Bilingualism made interpreters unnecessary in early Republican Bolivia. Citizen judges of the Peace functioned as Spanish-Aymara bilingual scribes in Chayanta Province (Potosí), while new bilingual Citizen tribute-collectors (recaudadores) replaced hereditary Aymara-speaking moiety Curacas. In Peru and Ecuador tribute was abolished in the 1850s, but in Bolivia it continued till the 21st century. By the 20th century, Quechua had become the language of the Macha Ayllu, and the moieties took back the Curacazgos. This article examines the resurgence of the moiety Curaca Recaudadores, and their persistence as tribute’collectors for most of the 20th century. Macha moiety Curacas were illiterate, and monolingual in Quechua, but had Ayllu support, and could administer using bilingual mestizo scribes. They formed a Spanish-language Archive, an invaluable source for building a Republican ethnohistory of 20th century rural literacy, Ayllu organization, social movements and Ayllu-State relations.

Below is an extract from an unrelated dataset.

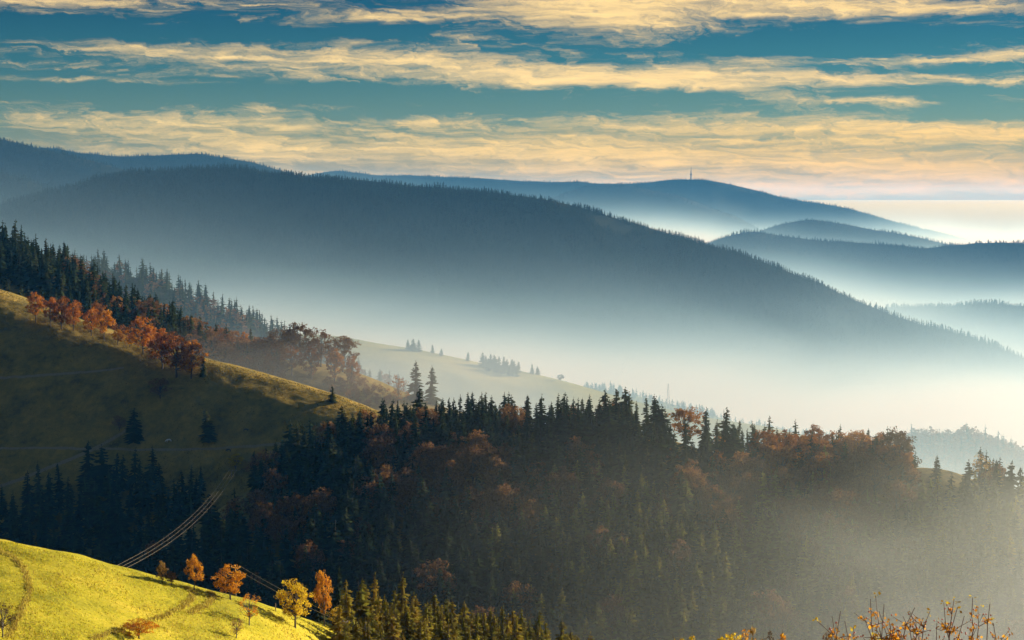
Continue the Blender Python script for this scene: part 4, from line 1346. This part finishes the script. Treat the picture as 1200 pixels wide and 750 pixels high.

Among its 740 documents the Archive contains three Aymara-influenced circulars from La Paz, written in a Spanish-derived linguistic amalgam between 1936 and 1946. They shed light on indian political thought in a period when the Ayllu-State pact and «indian law» were being recovered, before and after the Revolution of 1952.

Keywords : bilingualism; Curacas; scribes; indigenous archives; literacy.